Weiterführende Informationen

Trotz Kälteeinbrüchen: Der Dresdner Frühling war der trockenste seit 1961

eingestellt am 11.06.2020 von Philine Schlick, Headerbild: Der Klimawandel bringt Trockenheit und Hitze. Foto: Philine Schlick

Dresdens oberirdische Gewässer führen nach dem zu trockenen Frühling so wenig Wasser, dass das Umweltamt am Wochenende verboten hat, Wasser aus Bächen zu entnehmen. Das Frühjahr gilt eigentlich als “Trinkphase” für die Natur vor der Sommerhitze. Die vergangenen heißen Sommer haben den Pegeln stark zugesetzt. Der Niederschlag im Mai konnte den Mangel nicht ausgleichen.

Gefühlt war der Frühling nach einem hitzigen Osterhoch bislang bewölkt und feucht. Die Eisheiligen kamen pünktlich Mitte Mai und schienen sich mit nasskaltem Wetter ungewöhnlich lang zu halten. Die allgemeine Trockenheit konnten sie aber nicht ausgleichen. Der Frühling war der trockenste seit 1961, berichtet das Umweltamt. In den vergangenen drei Monaten fielen insgesamt nur 70,1 Millimeter Regen. Dies ist nicht der einzige auffällige Wert.

Unterwasserbegegnung an der Elbe. Foto: Anja Hilgert
Unterwasserbegegnung an der Elbe. Foto: Anja Hilgert

– 6,3 Grad Celsius im März

Zwischen dem 22. und dem 23. März zeigte das Thermometer unter Hoch “Jürgen” frostige 6,3 Grad Minus an. So kalt war es im ganzen Winter nicht geworden. Diesem Wert stehen 177 Sonnenstunden im März gegenüber. Verglichen mit dem Klimareferenzwert zwischen 1961 und 1990 bedeutet das 61 Prozent mehr Sonne – und mit 25 Millilitern Niederschlag an 13 Tagen 40 Prozent weniger Regen verglichen mit 41,8 Millilitern an 14 Tagen im Referenzzeitraum. Noch im Mai sanken die Temperaturen in den Minusbereich: Das war am 12., wo es mit – 0,2 Grad Celsius einen Frosttag gab.

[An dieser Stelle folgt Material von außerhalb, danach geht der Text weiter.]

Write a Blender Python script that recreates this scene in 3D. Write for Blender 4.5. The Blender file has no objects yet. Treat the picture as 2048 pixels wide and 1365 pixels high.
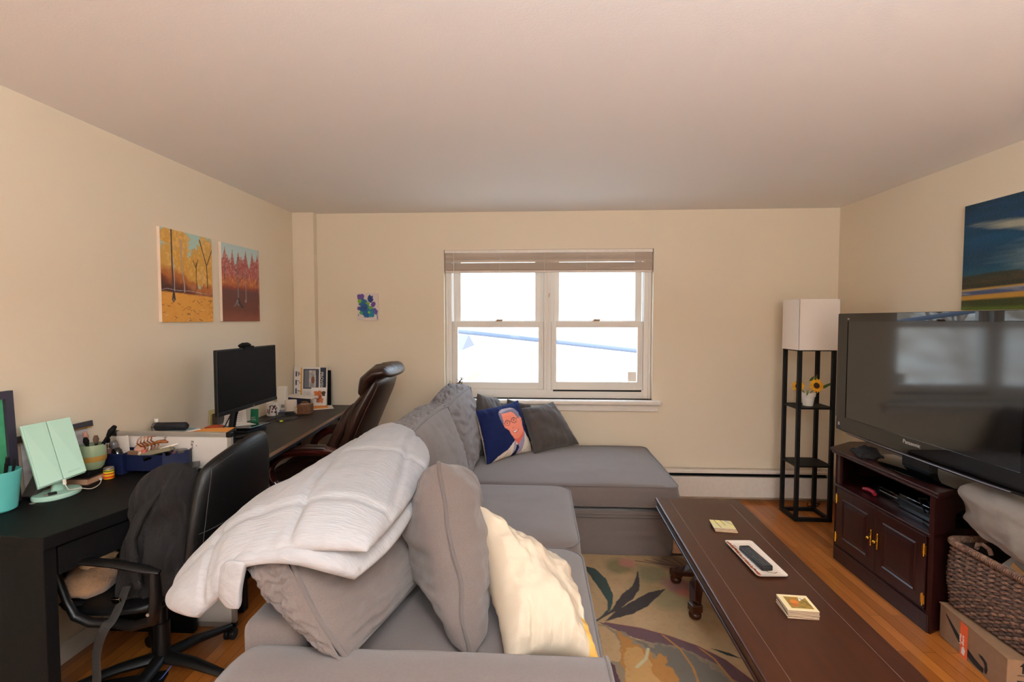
import bpy, bmesh, math, random
import numpy as np
from mathutils import Vector, Matrix, noise, Euler

SC = bpy.context.scene
COL = SC.collection
PI = math.pi

# ------------------------------------------------------------------ camera, world, light
F = 970.0; YAW = math.atan(50/F); PITCH = math.atan(42/F)
cd = bpy.data.cameras.new('camera'); cam = bpy.data.objects.new('camera', cd); COL.objects.link(cam)
cam.location = (0, 0, 1.52); cam.rotation_euler = (PI/2-PITCH, 0, YAW)
cd.sensor_width = 36; cd.lens = F/2048*36; cd.clip_start = .02; cd.clip_end = 300
SC.camera = cam
SC.view_settings.view_transform = 'Standard'; SC.view_settings.look = 'None'
SC.view_settings.gamma = 1; SC.view_settings.exposure = .17; SC.view_settings.use_curve_mapping = False
SC.cycles.max_bounces = 12; SC.cycles.diffuse_bounces = 8; SC.cycles.sample_clamp_indirect = 8

W = bpy.data.worlds.new('sky'); SC.world = W; W.use_nodes = True
bgn = W.node_tree.nodes['Background']
bgn.inputs[0].default_value = (.62, .80, 1, 1); bgn.inputs[1].default_value = 7.5

def area(name, loc, rot, sx, sy, power, color, portal=False):
    l = bpy.data.lights.new(name, 'AREA'); l.shape = 'RECTANGLE'; l.size = sx; l.size_y = sy
    l.energy = power; l.color = color
    if portal: l.cycles.is_portal = True
    o = bpy.data.objects.new(name, l); COL.objects.link(o); o.location = loc; o.rotation_euler = rot
    return o
area('window_portal', (.09, 4.34, 1.48), (-PI/2, 0, 0), 1.76, 1.26, 1, (1, 1, 1), portal=True)
area('bounced_flash', (.6, -1.0, 1.7), (PI-.02, 0, 0), .55, .55, 240, (.87, 1.0, 1.08))
area('front_fill', (.3, -2.9, 1.6), (PI/2, 0, 0), 1.8, 1.3, 38, (1, .95, .90))  # added frontal fill behind the camera, lifts the back wall; no room glows there
area('overhead_fill', (.1, -.1, 2.36), (0, 0, 0), .35, .35, 22, (1, .88, .78))  # added warm fill from above for the near sofa arm, no fixture hangs here
sl = bpy.data.lights.new('sun', 'SUN'); sl.energy = 3.5; sl.angle = .01; sl.color = (1, .93, .82)
so = bpy.data.objects.new('sun', sl); COL.objects.link(so); so.rotation_euler = (math.radians(48), 0, math.radians(38))

# ------------------------------------------------------------------ helpers
def s2l(c):
    c = np.asarray(c, float)/255.
    return np.where(c <= .04045, c/12.92, ((c+.055)/1.055)**2.4)
def RGB(r, g, b): return tuple(float(v) for v in s2l((r, g, b)))

def mat(name, col, rough=.6, metal=0, spec=.5, noise_amt=0, noise_scale=8, bump=0, bump_scale=60, col2=None,
        sheen=0, coat=0, wave=None, attr=False, stretch=None, detail=4):
    m = bpy.data.materials.new(name); m.use_nodes = True
    n = m.node_tree.nodes; L = m.node_tree.links; p = n['Principled BSDF']
    p.inputs['Base Color'].default_value = (*col, 1); p.inputs['Roughness'].default_value = rough
    p.inputs['Metallic'].default_value = metal; p.inputs['Specular IOR Level'].default_value = spec
    p.inputs['Sheen Weight'].default_value = sheen; p.inputs['Coat Weight'].default_value = coat
    p.inputs['Coat Roughness'].default_value = .15
    tc = n.new('ShaderNodeTexCoord'); src = tc.outputs['Object']
    if stretch:
        mp = n.new('ShaderNodeMapping'); mp.inputs['Scale'].default_value = stretch; L.new(src, mp.inputs[0]); src = mp.outputs[0]
    if attr:
        a = n.new('ShaderNodeAttribute'); a.attribute_name = 'Col'; L.new(a.outputs['Color'], p.inputs['Base Color'])
    elif noise_amt or col2:
        nz = n.new('ShaderNodeTexNoise'); nz.inputs['Scale'].default_value = noise_scale; nz.inputs['Detail'].default_value = detail
        L.new(src, nz.inputs['Vector'])
        r = n.new('ShaderNodeValToRGB')
        c2 = col2 or tuple(min(1, c*(1+noise_amt)) for c in col); c1 = col if col2 else tuple(c*(1-noise_amt) for c in col)
        r.color_ramp.elements[0].position = .35; r.color_ramp.elements[1].position = .65
        r.color_ramp.elements[0].color = (*c1, 1); r.color_ramp.elements[1].color = (*c2, 1)
        L.new(nz.outputs['Fac'], r.inputs[0]); L.new(r.outputs[0], p.inputs['Base Color'])
    if bump:
        nb = n.new('ShaderNodeTexNoise'); nb.inputs['Scale'].default_value = bump_scale; nb.inputs['Detail'].default_value = 3
        L.new(src, nb.inputs['Vector'])
        b = n.new('ShaderNodeBump'); b.inputs['Strength'].default_value = bump; b.inputs['Distance'].default_value = .01
        L.new(nb.outputs['Fac'], b.inputs['Height']); L.new(b.outputs[0], p.inputs['Normal'])
    return m

def emit_free_glass(name, tint=(1, 1, 1), refl=.06):
    m = bpy.data.materials.new(name); m.use_nodes = True
    n = m.node_tree.nodes; L = m.node_tree.links; n.clear()
    o = n.new('ShaderNodeOutputMaterial'); mx = n.new('ShaderNodeMixShader'); t = n.new('ShaderNodeBsdfTransparent')
    g = n.new('ShaderNodeBsdfGlossy'); g.inputs['Roughness'].default_value = .03; t.inputs[0].default_value = (*tint, 1)
    fr = n.new('ShaderNodeFresnel'); fr.inputs[0].default_value = 1.45
    L.new(fr.outputs[0], mx.inputs[0]); L.new(t.outputs[0], mx.inputs[1]); L.new(g.outputs[0], mx.inputs[2]); L.new(mx.outputs[0], o.inputs[0])
    return m

class B:
    """collects geometry for one mesh"""
    def __init__(s): s.v = []; s.f = []; s.c = None
    def add(s, vs, fs):
        o = len(s.v); s.v += [tuple(map(float, v)) for v in vs]; s.f += [tuple(i+o for i in f) for f in fs]; return s
    def box(s, x0, x1, y0, y1, z0, z1):
        return s.add([(x0, y0, z0), (x1, y0, z0), (x1, y1, z0), (x0, y1, z0), (x0, y0, z1), (x1, y0, z1), (x1, y1, z1), (x0, y1, z1)],
                     [(0, 3, 2, 1), (4, 5, 6, 7), (0, 1, 5, 4), (1, 2, 6, 5), (2, 3, 7, 6), (3, 0, 4, 7)])
    def cbox(s, c, d, rz=0, rx=0, ry=0):
        M = Matrix.Translation(c) @ Euler((rx, ry, rz)).to_matrix().to_4x4()
        q = B().box(-d[0]/2, d[0]/2, -d[1]/2, d[1]/2, -d[2]/2, d[2]/2)
        return s.add([M @ Vector(v) for v in q.v], q.f)
    def prism(s, pts, z0, z1):
        n = len(pts)
        vs = [(x, y, z0) for x, y in pts]+[(x, y, z1) for x, y in pts]
        return s.add(vs, [tuple(range(n))[::-1], tuple(range(n, 2*n))]+[(i, (i+1) % n, n+(i+1) % n, n+i) for i in range(n)])
    def plate(s, pts3, off):
        """polygon in space thickened by vector off"""
        n = len(pts3); off = Vector(off)
        vs = [Vector(p) for p in pts3]+[Vector(p)+off for p in pts3]
        return s.add(vs, [tuple(range(n))[::-1], tuple(range(n, 2*n))]+[(i, (i+1) % n, n+(i+1) % n, n+i) for i in range(n)])
    def tube(s, path, r, seg=8, closed=False, caps=True, flat=1.0, up=None):
        P = [Vector(p) for p in path]; n = len(P)
        R = r if hasattr(r, '__len__') else [r]*n
        vs = []; prev = None
        for i in range(n):
            a = P[(i-1) % n] if (closed or i > 0) else P[i]; b = P[(i+1) % n] if (closed or i < n-1) else P[i]
            t = (b-a).normalized() if (b-a).length > 1e-9 else Vector((0, 0, 1))
            if prev is None:
                u = Vector(up) if up else (Vector((0, 0, 1)) if abs(t.z) < .9 else Vector((1, 0, 0)))
            else: u = Vector(up) if up else prev
            x = t.cross(u)
            if x.length < 1e-6: x = t.cross(Vector((1, 0, 0)))
            x.normalize(); y = x.cross(t).normalized(); prev = y
            for k in range(seg):
                an = 2*PI*k/seg
                vs.append(P[i]+x*math.cos(an)*R[i]+y*math.sin(an)*R[i]*flat)
        fs = []
        for i in range(n if closed else n-1):
            j = (i+1) % n
            for k in range(seg):
                l = (k+1) % seg
                fs.append((i*seg+k, i*seg+l, j*seg+l, j*seg+k))
        if not closed and caps:
            fs.append(tuple(range(seg))[::-1]); fs.append(tuple((n-1)*seg+k for k in range(seg)))
        return s.add(vs, fs)
    def lathe(s, prof, c=(0, 0, 0), seg=28, M=None, sx=1, sy=1):
        vs = []; n = len(prof)
        for r, z in prof:
            for k in range(seg):
                a = 2*PI*k/seg; vs.append(Vector((r*math.cos(a)*sx, r*math.sin(a)*sy, z)))
        if M: vs = [M @ v for v in vs]
        vs = [v+Vector(c) for v in vs]
        fs = [(i*seg+k, i*seg+(k+1) % seg, (i+1)*seg+(k+1) % seg, (i+1)*seg+k) for i in range(n-1) for k in range(seg)]
        fs.append(tuple(range(seg))[::-1]); fs.append(tuple((n-1)*seg+k for k in range(seg)))
        return s.add(vs, fs)
    def grid(s, P):
        """P: (n,m,3) array of points"""
        n, m = P.shape[:2]
        return s.add(P.reshape(-1, 3).tolist(), [(i*m+j, (i+1)*m+j, (i+1)*m+j+1, i*m+j+1) for i in range(n-1) for j in range(m-1)])

def obj(name, b, m, parent=None, smooth=None, bevel=0, world=False, sub=0, segs=2):
    me = bpy.data.meshes.new(name)
    vs = b.v
    if world and parent is not None:
        Mi = chain(parent).inverted(); vs = [Mi @ Vector(v) for v in vs]
    me.from_pydata([tuple(v) for v in vs], [], b.f); me.update()
    if b.c is not None:
        a = me.color_attributes.new('Col', 'FLOAT_COLOR', 'POINT')
        cc = np.ones((len(vs), 4), np.float32); cc[:, :3] = b.c; a.data.foreach_set('color', cc.ravel())
    if m: me.materials.append(m)
    bm = bmesh.new(); bm.from_mesh(me)
    bmesh.ops.recalc_face_normals(bm, faces=bm.faces); bm.to_mesh(me); bm.free()
    if smooth is not None:
        me.shade_smooth(); me.set_sharp_from_angle(angle=math.radians(smooth))
    o = bpy.data.objects.new(name, me); COL.objects.link(o)
    if parent is not None: o.parent = parent
    if bevel:
        md = o.modifiers.new('bevel', 'BEVEL'); md.width = bevel; md.segments = segs; md.limit_method = 'ANGLE'; md.angle_limit = .6
    if sub:
        md = o.modifiers.new('sub', 'SUBSURF'); md.levels = sub; md.render_levels = sub
    return o
def chain(o):
    M = o.matrix_basis.copy()
    while o.parent is not None: o = o.parent; M = o.matrix_basis @ M
    return M
def tag(o, label, cat, group=None):
    o['label'] = label; o['category'] = cat
    if group: o['group'] = group
    return o
def thing(name, label, cat, loc=(0, 0, 0), rz=0, group=None):
    o = bpy.data.objects.new(name, None); COL.objects.link(o); o.empty_display_size = .05
    o.location = loc; o.rotation_euler = (0, 0, rz); return tag(o, label, cat, group)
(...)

Nur zwei Regentage im April

Der April 2020 zählt gerade einmal zwei Regentage und lieferte statt Aprilwetters Sonne satt. Insgesamt fielen in diesem Monat nur 1,9 Milliliter Niederschlag. Das macht den April zum sonnigsten seit 1961 – an Trockenheit überboten wird er laut Messungen der Wetterstation Klotzsche nur vom April 2007 mit 0,9 Millilitern. Die sonnige und trockene Wettersituation sorgte dafür, dass der April 2020 die größte Temperaturabweichung gegenüber 1961 bis 1990 erreichte. Mit 11,0 statt 8,0 Grad Celsius war es der neuntwärmste April seit Aufzeichnungsbeginn an der Station Dresden-Klotzsche.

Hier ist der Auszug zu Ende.